--- start of Data provided ---

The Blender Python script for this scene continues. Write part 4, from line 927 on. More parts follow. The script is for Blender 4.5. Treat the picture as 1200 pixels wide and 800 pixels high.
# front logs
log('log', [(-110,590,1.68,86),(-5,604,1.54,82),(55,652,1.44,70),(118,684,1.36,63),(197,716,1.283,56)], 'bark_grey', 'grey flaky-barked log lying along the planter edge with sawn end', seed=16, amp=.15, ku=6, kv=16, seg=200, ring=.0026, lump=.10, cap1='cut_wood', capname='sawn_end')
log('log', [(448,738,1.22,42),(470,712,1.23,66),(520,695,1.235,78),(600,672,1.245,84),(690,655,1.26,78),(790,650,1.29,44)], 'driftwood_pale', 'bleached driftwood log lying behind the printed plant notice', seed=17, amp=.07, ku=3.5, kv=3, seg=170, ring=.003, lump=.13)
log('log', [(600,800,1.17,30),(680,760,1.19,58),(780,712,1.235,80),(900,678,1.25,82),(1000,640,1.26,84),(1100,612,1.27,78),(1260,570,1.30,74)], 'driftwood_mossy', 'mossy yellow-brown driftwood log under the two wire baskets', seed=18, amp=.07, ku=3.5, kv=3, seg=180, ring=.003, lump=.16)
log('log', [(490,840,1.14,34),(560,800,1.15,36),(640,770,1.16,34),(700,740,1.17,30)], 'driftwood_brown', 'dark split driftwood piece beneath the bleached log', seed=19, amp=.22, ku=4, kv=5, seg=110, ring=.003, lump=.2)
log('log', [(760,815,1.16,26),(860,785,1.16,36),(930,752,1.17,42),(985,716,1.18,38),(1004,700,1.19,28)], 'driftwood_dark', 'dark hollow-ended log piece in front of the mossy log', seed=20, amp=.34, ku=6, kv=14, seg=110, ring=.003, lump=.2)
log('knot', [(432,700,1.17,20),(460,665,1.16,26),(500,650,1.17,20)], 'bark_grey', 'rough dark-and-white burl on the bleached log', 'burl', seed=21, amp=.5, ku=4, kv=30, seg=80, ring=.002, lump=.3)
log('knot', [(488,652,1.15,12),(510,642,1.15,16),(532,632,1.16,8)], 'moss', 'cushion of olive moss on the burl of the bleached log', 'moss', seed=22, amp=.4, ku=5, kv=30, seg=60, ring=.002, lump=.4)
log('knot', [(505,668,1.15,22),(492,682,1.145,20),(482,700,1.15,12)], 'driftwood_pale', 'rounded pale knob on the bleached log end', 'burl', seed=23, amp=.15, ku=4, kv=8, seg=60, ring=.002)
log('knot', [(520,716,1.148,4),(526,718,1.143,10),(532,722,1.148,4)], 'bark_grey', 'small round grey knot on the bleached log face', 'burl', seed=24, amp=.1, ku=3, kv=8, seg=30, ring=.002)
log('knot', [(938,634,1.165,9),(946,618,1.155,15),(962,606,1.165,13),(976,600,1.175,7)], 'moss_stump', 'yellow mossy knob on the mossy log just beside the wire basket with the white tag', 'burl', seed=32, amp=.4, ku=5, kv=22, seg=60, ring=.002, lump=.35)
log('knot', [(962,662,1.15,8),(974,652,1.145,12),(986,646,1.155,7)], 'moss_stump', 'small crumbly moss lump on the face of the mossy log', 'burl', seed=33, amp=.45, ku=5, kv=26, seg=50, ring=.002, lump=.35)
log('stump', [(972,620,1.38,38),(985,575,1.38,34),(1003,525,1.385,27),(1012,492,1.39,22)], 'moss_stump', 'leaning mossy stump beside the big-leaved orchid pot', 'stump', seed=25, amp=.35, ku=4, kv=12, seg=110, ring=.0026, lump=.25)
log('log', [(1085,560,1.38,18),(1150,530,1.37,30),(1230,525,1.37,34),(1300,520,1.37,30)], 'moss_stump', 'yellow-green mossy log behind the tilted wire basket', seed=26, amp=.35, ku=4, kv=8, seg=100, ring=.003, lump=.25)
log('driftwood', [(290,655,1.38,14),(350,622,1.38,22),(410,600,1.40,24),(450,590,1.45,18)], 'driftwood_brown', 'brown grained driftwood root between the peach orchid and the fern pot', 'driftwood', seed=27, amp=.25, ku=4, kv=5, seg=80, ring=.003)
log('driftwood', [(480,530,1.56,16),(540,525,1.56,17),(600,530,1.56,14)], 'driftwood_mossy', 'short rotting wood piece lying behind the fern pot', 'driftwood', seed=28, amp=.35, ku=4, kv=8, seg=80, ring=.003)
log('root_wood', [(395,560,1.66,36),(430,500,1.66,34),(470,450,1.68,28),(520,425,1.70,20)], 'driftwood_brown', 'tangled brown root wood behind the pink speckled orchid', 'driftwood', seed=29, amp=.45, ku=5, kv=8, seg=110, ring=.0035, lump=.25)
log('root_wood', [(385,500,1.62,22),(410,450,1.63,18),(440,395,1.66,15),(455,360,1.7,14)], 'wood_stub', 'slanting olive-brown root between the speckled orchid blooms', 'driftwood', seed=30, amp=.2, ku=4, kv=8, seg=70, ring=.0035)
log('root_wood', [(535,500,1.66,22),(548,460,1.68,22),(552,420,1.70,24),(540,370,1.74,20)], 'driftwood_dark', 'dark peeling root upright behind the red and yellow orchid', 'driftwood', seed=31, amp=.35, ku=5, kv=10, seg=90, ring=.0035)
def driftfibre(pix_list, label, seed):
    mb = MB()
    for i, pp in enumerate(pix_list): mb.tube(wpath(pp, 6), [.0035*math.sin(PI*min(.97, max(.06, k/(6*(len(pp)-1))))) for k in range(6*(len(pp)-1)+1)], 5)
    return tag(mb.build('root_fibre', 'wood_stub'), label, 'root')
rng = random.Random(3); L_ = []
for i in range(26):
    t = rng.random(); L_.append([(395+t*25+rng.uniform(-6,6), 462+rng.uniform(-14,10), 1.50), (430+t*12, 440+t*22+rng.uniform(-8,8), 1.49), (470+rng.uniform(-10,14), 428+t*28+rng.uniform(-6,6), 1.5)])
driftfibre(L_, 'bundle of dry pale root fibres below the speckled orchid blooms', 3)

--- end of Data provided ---

**Aim**: Word for word, write out all of the data above.

**Solution for this problem**:
The Blender Python script for this scene continues. Write part 4, from line 927 on. More parts follow. The script is for Blender 4.5. Treat the picture as 1200 pixels wide and 800 pixels high.
# front logs
log('log', [(-110,590,1.68,86),(-5,604,1.54,82),(55,652,1.44,70),(118,684,1.36,63),(197,716,1.283,56)], 'bark_grey', 'grey flaky-barked log lying along the planter edge with sawn end', seed=16, amp=.15, ku=6, kv=16, seg=200, ring=.0026, lump=.10, cap1='cut_wood', capname='sawn_end')
log('log', [(448,738,1.22,42),(470,712,1.23,66),(520,695,1.235,78),(600,672,1.245,84),(690,655,1.26,78),(790,650,1.29,44)], 'driftwood_pale', 'bleached driftwood log lying behind the printed plant notice', seed=17, amp=.07, ku=3.5, kv=3, seg=170, ring=.003, lump=.13)
log('log', [(600,800,1.17,30),(680,760,1.19,58),(780,712,1.235,80),(900,678,1.25,82),(1000,640,1.26,84),(1100,612,1.27,78),(1260,570,1.30,74)], 'driftwood_mossy', 'mossy yellow-brown driftwood log under the two wire baskets', seed=18, amp=.07, ku=3.5, kv=3, seg=180, ring=.003, lump=.16)
log('log', [(490,840,1.14,34),(560,800,1.15,36),(640,770,1.16,34),(700,740,1.17,30)], 'driftwood_brown', 'dark split driftwood piece beneath the bleached log', seed=19, amp=.22, ku=4, kv=5, seg=110, ring=.003, lump=.2)
log('log', [(760,815,1.16,26),(860,785,1.16,36),(930,752,1.17,42),(985,716,1.18,38),(1004,700,1.19,28)], 'driftwood_dark', 'dark hollow-ended log piece in front of the mossy log', seed=20, amp=.34, ku=6, kv=14, seg=110, ring=.003, lump=.2)
log('knot', [(432,700,1.17,20),(460,665,1.16,26),(500,650,1.17,20)], 'bark_grey', 'rough dark-and-white burl on the bleached log', 'burl', seed=21, amp=.5, ku=4, kv=30, seg=80, ring=.002, lump=.3)
log('knot', [(488,652,1.15,12),(510,642,1.15,16),(532,632,1.16,8)], 'moss', 'cushion of olive moss on the burl of the bleached log', 'moss', seed=22, amp=.4, ku=5, kv=30, seg=60, ring=.002, lump=.4)
log('knot', [(505,668,1.15,22),(492,682,1.145,20),(482,700,1.15,12)], 'driftwood_pale', 'rounded pale knob on the bleached log end', 'burl', seed=23, amp=.15, ku=4, kv=8, seg=60, ring=.002)
log('knot', [(520,716,1.148,4),(526,718,1.143,10),(532,722,1.148,4)], 'bark_grey', 'small round grey knot on the bleached log face', 'burl', seed=24, amp=.1, ku=3, kv=8, seg=30, ring=.002)
log('knot', [(938,634,1.165,9),(946,618,1.155,15),(962,606,1.165,13),(976,600,1.175,7)], 'moss_stump', 'yellow mossy knob on the mossy log just beside the wire basket with the white tag', 'burl', seed=32, amp=.4, ku=5, kv=22, seg=60, ring=.002, lump=.35)
log('knot', [(962,662,1.15,8),(974,652,1.145,12),(986,646,1.155,7)], 'moss_stump', 'small crumbly moss lump on the face of the mossy log', 'burl', seed=33, amp=.45, ku=5, kv=26, seg=50, ring=.002, lump=.35)
log('stump', [(972,620,1.38,38),(985,575,1.38,34),(1003,525,1.385,27),(1012,492,1.39,22)], 'moss_stump', 'leaning mossy stump beside the big-leaved orchid pot', 'stump', seed=25, amp=.35, ku=4, kv=12, seg=110, ring=.0026, lump=.25)
log('log', [(1085,560,1.38,18),(1150,530,1.37,30),(1230,525,1.37,34),(1300,520,1.37,30)], 'moss_stump', 'yellow-green mossy log behind the tilted wire basket', seed=26, amp=.35, ku=4, kv=8, seg=100, ring=.003, lump=.25)
log('driftwood', [(290,655,1.38,14),(350,622,1.38,22),(410,600,1.40,24),(450,590,1.45,18)], 'driftwood_brown', 'brown grained driftwood root between the peach orchid and the fern pot', 'driftwood', seed=27, amp=.25, ku=4, kv=5, seg=80, ring=.003)
log('driftwood', [(480,530,1.56,16),(540,525,1.56,17),(600,530,1.56,14)], 'driftwood_mossy', 'short rotting wood piece lying behind the fern pot', 'driftwood', seed=28, amp=.35, ku=4, kv=8, seg=80, ring=.003)
log('root_wood', [(395,560,1.66,36),(430,500,1.66,34),(470,450,1.68,28),(520,425,1.70,20)], 'driftwood_brown', 'tangled brown root wood behind the pink speckled orchid', 'driftwood', seed=29, amp=.45, ku=5, kv=8, seg=110, ring=.0035, lump=.25)
log('root_wood', [(385,500,1.62,22),(410,450,1.63,18),(440,395,1.66,15),(455,360,1.7,14)], 'wood_stub', 'slanting olive-brown root between the speckled orchid blooms', 'driftwood', seed=30, amp=.2, ku=4, kv=8, seg=70, ring=.0035)
log('root_wood', [(535,500,1.66,22),(548,460,1.68,22),(552,420,1.70,24),(540,370,1.74,20)], 'driftwood_dark', 'dark peeling root upright behind the red and yellow orchid', 'driftwood', seed=31, amp=.35, ku=5, kv=10, seg=90, ring=.0035)
def driftfibre(pix_list, label, seed):
    mb = MB()
    for i, pp in enumerate(pix_list): mb.tube(wpath(pp, 6), [.0035*math.sin(PI*min(.97, max(.06, k/(6*(len(pp)-1))))) for k in range(6*(len(pp)-1)+1)], 5)
    return tag(mb.build('root_fibre', 'wood_stub'), label, 'root')
rng = random.Random(3); L_ = []
for i in range(26):
    t = rng.random(); L_.append([(395+t*25+rng.uniform(-6,6), 462+rng.uniform(-14,10), 1.50), (430+t*12, 440+t*22+rng.uniform(-8,8), 1.49), (470+rng.uniform(-10,14), 428+t*28+rng.uniform(-6,6), 1.5)])
driftfibre(L_, 'bundle of dry pale root fibres below the speckled orchid blooms', 3)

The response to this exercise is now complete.